If you have any further ideas, feel free to take the above and expand on it. I love the work you all do on this site!
So:
1. I love this kind of exercise.
2. This might be a largely unpopular exercise.
3. If ever we could publish this, it would be in early February, probably…
Basically, yes, and thank you. Non-zero chance this ends up a lengthy podcast topic, too.
On Greinke’s salary…yes, he’ll only receive $21M per year of salary, but doesn’t the signing bonus of $3M per year (for the next 3 years) count against the total payroll for the D’backs? So, in essence Greinke’s salary is $24M per for the next 3 years?
Larry, thanks — I think I was going off of an at-the-time report, instead of the most recent info. I’m going to correct the above.
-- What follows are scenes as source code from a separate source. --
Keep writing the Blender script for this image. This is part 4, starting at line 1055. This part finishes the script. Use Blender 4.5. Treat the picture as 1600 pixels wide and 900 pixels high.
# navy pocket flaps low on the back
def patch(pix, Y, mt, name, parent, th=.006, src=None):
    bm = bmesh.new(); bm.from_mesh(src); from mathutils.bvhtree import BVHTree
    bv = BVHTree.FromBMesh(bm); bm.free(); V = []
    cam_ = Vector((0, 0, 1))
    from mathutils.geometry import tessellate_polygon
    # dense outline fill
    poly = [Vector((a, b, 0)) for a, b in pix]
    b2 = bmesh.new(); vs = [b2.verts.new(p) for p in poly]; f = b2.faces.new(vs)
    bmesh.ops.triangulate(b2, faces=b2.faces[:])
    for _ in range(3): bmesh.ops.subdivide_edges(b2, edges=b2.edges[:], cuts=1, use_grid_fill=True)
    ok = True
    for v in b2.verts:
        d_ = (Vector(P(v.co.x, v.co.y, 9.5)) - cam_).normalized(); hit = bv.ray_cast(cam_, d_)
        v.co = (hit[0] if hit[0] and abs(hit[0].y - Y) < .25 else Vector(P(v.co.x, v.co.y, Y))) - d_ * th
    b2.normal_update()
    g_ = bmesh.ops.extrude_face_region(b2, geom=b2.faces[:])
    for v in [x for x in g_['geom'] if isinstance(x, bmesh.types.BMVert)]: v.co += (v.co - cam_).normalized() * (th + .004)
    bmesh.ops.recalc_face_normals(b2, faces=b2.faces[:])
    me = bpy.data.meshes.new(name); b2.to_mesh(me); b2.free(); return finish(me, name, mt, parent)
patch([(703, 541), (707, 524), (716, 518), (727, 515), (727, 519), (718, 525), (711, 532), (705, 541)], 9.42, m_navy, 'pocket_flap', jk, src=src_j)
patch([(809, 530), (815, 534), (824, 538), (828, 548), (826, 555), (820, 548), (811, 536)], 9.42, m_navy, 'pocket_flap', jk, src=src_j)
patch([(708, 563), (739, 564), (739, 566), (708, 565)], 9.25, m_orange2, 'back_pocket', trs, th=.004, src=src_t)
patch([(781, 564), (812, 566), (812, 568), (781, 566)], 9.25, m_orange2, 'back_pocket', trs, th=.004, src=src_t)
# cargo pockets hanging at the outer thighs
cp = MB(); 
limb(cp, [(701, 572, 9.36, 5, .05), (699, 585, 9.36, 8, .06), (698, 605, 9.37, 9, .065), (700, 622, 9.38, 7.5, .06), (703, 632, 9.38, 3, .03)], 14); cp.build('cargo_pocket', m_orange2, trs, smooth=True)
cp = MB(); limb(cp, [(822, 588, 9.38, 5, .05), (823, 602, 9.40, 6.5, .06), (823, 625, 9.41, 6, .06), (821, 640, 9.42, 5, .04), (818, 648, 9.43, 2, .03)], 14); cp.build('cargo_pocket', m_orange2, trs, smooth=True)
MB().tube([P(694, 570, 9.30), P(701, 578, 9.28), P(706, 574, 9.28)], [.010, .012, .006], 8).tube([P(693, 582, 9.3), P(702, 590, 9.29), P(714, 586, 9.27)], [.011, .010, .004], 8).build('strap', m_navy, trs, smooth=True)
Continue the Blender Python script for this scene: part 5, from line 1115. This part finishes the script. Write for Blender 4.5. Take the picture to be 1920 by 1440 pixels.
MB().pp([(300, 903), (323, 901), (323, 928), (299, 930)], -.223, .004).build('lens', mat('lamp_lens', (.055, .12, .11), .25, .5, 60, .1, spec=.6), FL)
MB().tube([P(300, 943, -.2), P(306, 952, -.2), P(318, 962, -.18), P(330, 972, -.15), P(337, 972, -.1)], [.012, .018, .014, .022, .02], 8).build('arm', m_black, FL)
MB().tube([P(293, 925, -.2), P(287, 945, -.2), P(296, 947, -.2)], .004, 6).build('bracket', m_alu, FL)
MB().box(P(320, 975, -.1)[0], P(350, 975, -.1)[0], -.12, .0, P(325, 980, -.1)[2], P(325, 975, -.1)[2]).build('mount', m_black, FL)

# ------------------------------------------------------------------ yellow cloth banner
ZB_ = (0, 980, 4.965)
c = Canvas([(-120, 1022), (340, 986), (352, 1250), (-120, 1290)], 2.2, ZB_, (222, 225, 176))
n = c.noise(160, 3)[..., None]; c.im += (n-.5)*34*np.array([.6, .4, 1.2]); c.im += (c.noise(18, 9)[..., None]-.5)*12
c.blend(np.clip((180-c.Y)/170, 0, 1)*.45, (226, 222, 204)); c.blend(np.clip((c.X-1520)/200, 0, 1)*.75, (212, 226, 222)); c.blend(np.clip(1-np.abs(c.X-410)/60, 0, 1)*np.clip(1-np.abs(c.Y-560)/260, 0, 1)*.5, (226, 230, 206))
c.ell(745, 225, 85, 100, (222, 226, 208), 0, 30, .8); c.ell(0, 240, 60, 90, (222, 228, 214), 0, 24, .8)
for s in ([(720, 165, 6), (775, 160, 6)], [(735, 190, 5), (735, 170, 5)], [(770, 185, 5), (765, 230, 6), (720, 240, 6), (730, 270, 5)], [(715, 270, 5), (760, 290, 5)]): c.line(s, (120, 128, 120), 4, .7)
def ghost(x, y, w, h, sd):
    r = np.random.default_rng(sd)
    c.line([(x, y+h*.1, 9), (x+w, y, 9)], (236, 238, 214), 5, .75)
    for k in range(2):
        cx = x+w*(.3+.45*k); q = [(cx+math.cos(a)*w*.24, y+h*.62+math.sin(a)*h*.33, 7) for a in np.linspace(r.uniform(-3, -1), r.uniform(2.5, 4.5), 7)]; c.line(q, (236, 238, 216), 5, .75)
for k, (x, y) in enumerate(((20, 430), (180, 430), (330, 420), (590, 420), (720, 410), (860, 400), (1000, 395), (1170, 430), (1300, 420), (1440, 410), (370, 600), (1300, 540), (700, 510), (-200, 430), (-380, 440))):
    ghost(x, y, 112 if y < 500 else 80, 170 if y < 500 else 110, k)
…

What he receives each year is not necessarily his payroll cost. They most likely would consider the deferred amount current payroll and the deferral a liability to account for it, somewhat like a 401k except the amount would reduce his current gross income, improving the teams current cash flow without penalizing a future P&L.
What he receives each year is not necessarily his payroll cost. They most likely would consider the deferred amount current payroll and the deferral a liability to account for it, somewhat like a 401k except the amount would reduce his current gross income, improving the teams current cash flow without penalizing a future P&L.
I suspect that team accounting wise the payroll will reflect the full amounts each year, but part of that would be accrued as a future liability, conserving current cash without reducing current payroll. His salary would be the full amount, but current year earnings less because of the deferment, somewhat like a 401k except it reduces his current gross income instead of being shown as a deduction.
It will be interesting to see if the pending Tyler Clippard signing will include deferred money?